For those who are apparently doing “high level” functions with weather, this is a GREAT post. I use OpenHasp and this workaround is exactly what I needed. Very minimal changes required after creating the new entity.

Just got hit by this. Read a lot of threads and banged my head trying to implement the template sensor. I was trying to do it using helper mechanism like I have other templates done and it simply silently failed no matter what I tried. I finally did it through the yaml file way and it worked immediately.

1 Like

Currently, you can’t create a Trigger-based Template Sensor using the UI. It only supports Template Sensors and Template Binary Sensors.

1 Like

hi im having troubles getting my legacy weather converted over to the new weather… i had some help in another sub heading but its not creating the sensors… i did the dev …templates and it shows values… but it wont create the sensors… can someone help what is the right way to do it?
here is what i got

template:
  - trigger:
      - platform: time_pattern
        hours: /1
      - platform: homeassistant
        event: start
    action:
      - service: weather.get_forecasts
        data:
          type: hourly
        target:
          entity_id: weather.peterborough_forecast
        response_variable: hourly
      - variables:
          ptb_forecast: "{{ hourly['weather.peterborough_forecast'].forecast }}"
    sensor:
      - name: Temperature forecast next hour
        unique_id: temperature_forecast_next_hour
        state: "{{ ptb_forecast[0].temperature }}"
        unit_of_measurement: °C
        attributes:
          forecast_0: "{{ ptb_forecast[0] }}"

  - sensor:
      - name: today_min
        #friendly_name: Today's mimimal temperature
        #unique_id: today_min
        value_template: "{{ states('sensor.peterborough_low_temperature' ) }}"
        availability: "{{ has_value('sensor.peterborough_low_temperature') }}"

      - name: today_max
        #friendly_name: Today's maximal temperature
        #unique_id: today_max
        value_template: "{{ states('sensor.peterborough_high_temperature' ) }}"
        availability: "{{ has_value('sensor.peterborough_high_temperature') }}"

      - name: today_rain
        #friendly_name: Today's rain forecast
        #unique_id: today_rain
        value_template: "{{ states('sensor.peterborough_chance_of_precipitation') }}"
        availability: "{{ has_value('sensor.peterborough_chance_of_precipitation') }}"

      - name: today_icon
        #friendly_name: Today weather forecast
        #unique_id: today_icon
        value_template: >-
          {% set condition = states("sensor.peterborough_current_condition") %}
          {% set mapper = {'clear-night': 3,
          'cloudy': 5, 'fog': 16, 'hail': 6,
          'lightning': 13, 'lightning-rainy': 17, 'partlycloudy': 8,
          'pouring': 18, 'rainy': 9, 'snowy': 11,
          'snowy-rainy': 7, 'windy': 14, 'windy-variant': 14 } %}
          {{ mapper[condition] if condition in mapper.keys() else 12 }}
        availability: "{{ has_value('weather.peterborough_forecast') }}"

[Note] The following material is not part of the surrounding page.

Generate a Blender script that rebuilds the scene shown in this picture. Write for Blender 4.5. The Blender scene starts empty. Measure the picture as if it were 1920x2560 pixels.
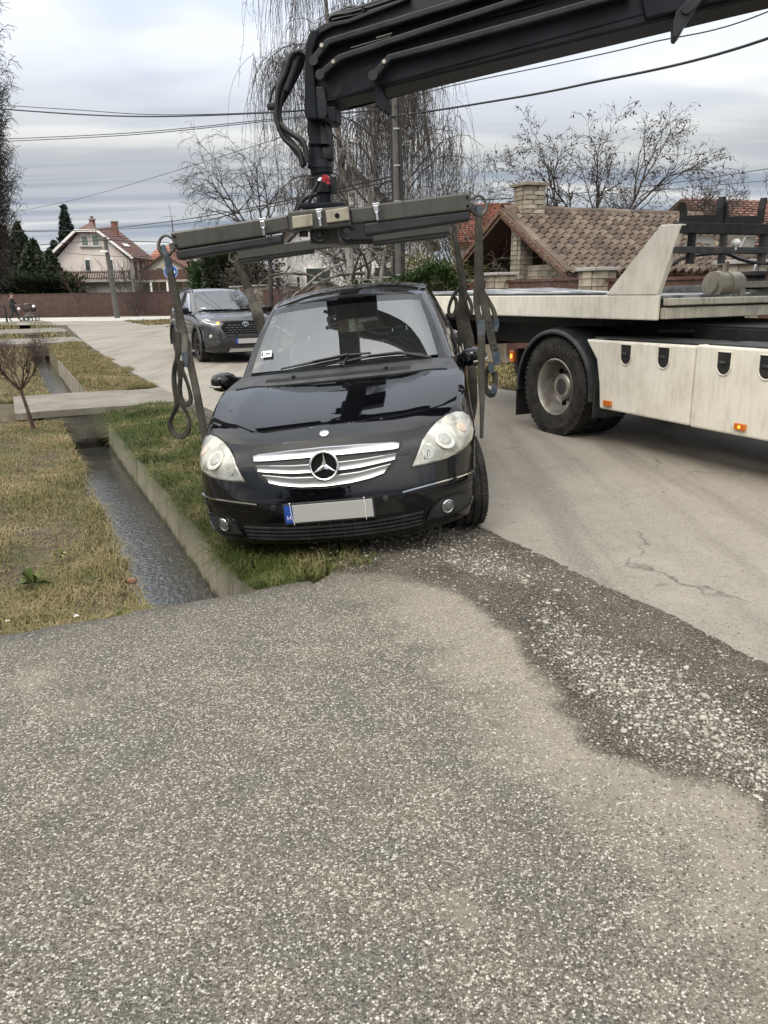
import bpy, bmesh, math, random
import numpy as np
from mathutils import Vector, Matrix
from mathutils.bvhtree import BVHTree
random.seed(7); RNG = np.random.default_rng(11)
SC = bpy.context.scene; COL = SC.collection
pi = math.pi; rad = math.radians
# ------------------------------------------------------------------ camera
CH = 1.52; PITCH = rad(16.0); ROLL = rad(1.0); FPX = 1924.0
_f = np.array([0, math.cos(PITCH), -math.sin(PITCH)]); _u0 = np.array([0, math.sin(PITCH), math.cos(PITCH)]); _r0 = np.array([1., 0, 0])
_r = math.cos(ROLL)*_r0 - math.sin(ROLL)*_u0; _u = math.cos(ROLL)*_u0 + math.sin(ROLL)*_r0
cam = bpy.data.cameras.new('camera'); camo = bpy.data.objects.new('camera', cam); COL.objects.link(camo)
cam.sensor_fit = 'VERTICAL'; cam.sensor_height = 36; cam.sensor_width = 36; cam.lens = 36*FPX/2560
cam.clip_start = .05; cam.clip_end = 3000
camo.matrix_world = Matrix(((_r[0], _u[0], -_f[0], 0), (_r[1], _u[1], -_f[1], 0), (_r[2], _u[2], -_f[2], CH), (0, 0, 0, 1)))
SC.camera = camo
# ------------------------------------------------------------------ world: overcast sky with thin cloud bands
SUN_EL, SUN_AZ = rad(48), rad(215)
W = bpy.data.worlds.new('World'); SC.world = W; W.use_nodes = True
def world_nodes():
    nt = W.node_tree; N = nt.nodes; L = nt.links
    for n in list(N): N.remove(n)
    def nd(t, **k):
        n = N.new(t)
        for a, b in k.items(): setattr(n, a, b)
        return n
    def ma(op, a, b=None, c=None):
        n = nd('ShaderNodeMath', operation=op)
        for i, v in enumerate((a, b, c)):
            if v is None: continue
            if hasattr(v, 'links'): L.new(v, n.inputs[i])
            else: n.inputs[i].default_value = v
        return n.outputs[0]
    out = nd('ShaderNodeOutputWorld'); bg = nd('ShaderNodeBackground')
    tc = nd('ShaderNodeTexCoord'); sp = nd('ShaderNodeSeparateXYZ'); L.new(tc.outputs['Generated'], sp.inputs[0])
    x, y, z = sp.outputs
    zz = ma('ADD', ma('MAXIMUM', z, 0.0), .115)
    px = ma('DIVIDE', x, zz); py = ma('DIVIDE', y, zz)
    def nz(sx, sy, rot, scale, detail, dist, off=0):
        c, s = math.cos(rot), math.sin(rot)
        a = ma('MULTIPLY', ma('ADD', ma('MULTIPLY', px, c), ma('MULTIPLY', py, s)), sx)
        b = ma('MULTIPLY', ma('ADD', ma('MULTIPLY', px, -s), ma('MULTIPLY', py, c)), sy)
        cb = nd('ShaderNodeCombineXYZ'); L.new(a, cb.inputs[0]); L.new(b, cb.inputs[1]); cb.inputs[2].default_value = off
        n = nd('ShaderNodeTexNoise'); n.inputs['Scale'].default_value = scale; n.inputs['Detail'].default_value = detail
        n.inputs['Distortion'].default_value = dist; L.new(cb.outputs[0], n.inputs['Vector']); return n.outputs[0]
    def ramp(v, pts, interp='EASE'):
        r = nd('ShaderNodeValToRGB'); r.color_ramp.interpolation = interp
        e = r.color_ramp.elements
        while len(e) < len(pts): e.new(.5)
        for k, (p, c) in zip(e, pts): k.position = p; k.color = (*c, 1) if len(c) == 3 else c
        L.new(v, r.inputs[0]); return r.outputs[0]
    bands = nz(.24, 1.9, .10, 1.0, 4, .45, 3.1)
    blot = nz(.55, .8, -.35, .55, 5, .25, 9.0)
    low = ramp(z, [(.05, (0, 0, 0)), (.26, (1, 1, 1))])
    mx = nd('ShaderNodeMix', data_type='FLOAT'); L.new(low, mx.inputs[0]); L.new(bands, mx.inputs[2]); L.new(blot, mx.inputs[3])
    cl = ramp(mx.outputs[0], [(.36, (.275, .32, .395)), (.45, (.37, .41, .475)), (.53, (.51, .535, .57)), (.63, (.73, .73, .715))])
    g = ramp(z, [(0, (.95, .95, .95)), (.30, (1.0, 1.0, 1.0)), (.55, (1, 1, 1)), (1, (1, 1, 1))])
    gain = ma('ADD', ma('ADD', 1.0, ma('MULTIPLY', ma('MAXIMUM', ma('SUBTRACT', .13, z), 0.0), 1.9)), ma('MULTIPLY', ma('POWER', ma('MAXIMUM', ma('SUBTRACT', z, .16), 0.0), .8), 5.2))
    sky = nd('ShaderNodeTexSky'); sky.sky_type = 'NISHITA'; sky.sun_disc = False
    sky.sun_elevation = SUN_EL; sky.sun_rotation = SUN_AZ
    sk = nd('ShaderNodeVectorMath', operation='SCALE'); L.new(sky.outputs[0], sk.inputs[0]); sk.inputs['Scale'].default_value = .08
    mixc = nd('ShaderNodeMix', data_type='RGBA'); mixc.inputs[0].default_value = .92
    L.new(sk.outputs[0], mixc.inputs[6]); L.new(cl, mixc.inputs[7])
    wt = nd('ShaderNodeMix', data_type='RGBA', blend_type='MULTIPLY'); L.new(ramp(z, [(.2, (0, 0, 0)), (.6, (1, 1, 1))]), wt.inputs[0]); L.new(mixc.outputs[2], wt.inputs[6]); wt.inputs[7].default_value = (1.09, 1.0, .88, 1)
    mg = nd('ShaderNodeVectorMath', operation='SCALE'); L.new(wt.outputs[2], mg.inputs[0]); L.new(gain, mg.inputs['Scale'])
    L.new(mg.outputs[0], bg.inputs[0]); bg.inputs[1].default_value = 1.0
    L.new(bg.outputs[0], out.inputs[0])
world_nodes()
sl = bpy.data.lights.new('sun', 'SUN'); sl.energy = 1.4; sl.angle = rad(25); sl.color = (1, .94, .85)
so = bpy.data.objects.new('sun', sl); COL.objects.link(so); so.location = (-20, -20, 40)
_sd = Vector((math.sin(SUN_AZ)*math.cos(SUN_EL), math.cos(SUN_AZ)*math.cos(SUN_EL), math.sin(SUN_EL)))
so.rotation_euler = _sd.to_track_quat('Z', 'Y').to_euler()
SC.view_settings.view_transform = 'Standard'; SC.view_settings.look = 'None'; SC.view_settings.gamma = 1
SC.view_settings.exposure = 0.12; SC.view_settings.use_curve_mapping = False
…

the 4 sensors will not create.

@123 Thank you for clarifying this! It would be great if it was explicitly stated in the Template helper starting dialog that Trigger based Template Sensors are not yet supported. The only error was in the logs that said that the response variable was not defined.

I do have some template sensors which use state_attr method and thus have the “This template listens for the following state changed events” trigger-like behaviour. But it is of course not the same as this real trigger based template sensor.

There’s no way it will know you’re trying to make a trigger based template entity. All it knows is that a variable is missing, and there are almost an infinite number of reasons why a variable is missing. It’s not related to trigger based template entities at all. Unfortunately, you have to understand templates in order to use them. They are not going to be “easy” compared to the rest of HA. They are the hardest thing to implement because you need to understand code.

A menu shows what it can do, not what it cannot do.

In addition, the UI that is presented for a Template Sensor helper only offers a field where you can enter the Template Sensor’s State template and not the Trigger and optional Action of a Trigger-based Template Sensor. That’s a clue that it’s exclusively for a Template Sensor (like it says in the menu).

The UI for a Trigger-based Template Sensor helper would need to provide fields for entering the Trigger(s) of a Trigger-based Template Sensor and a field where you could enter its optional Action. In other words, it would need a UI that’s similar to the one used for creating automations. Those two fields clearly don’t exist in the UI for a Template Sensor helper.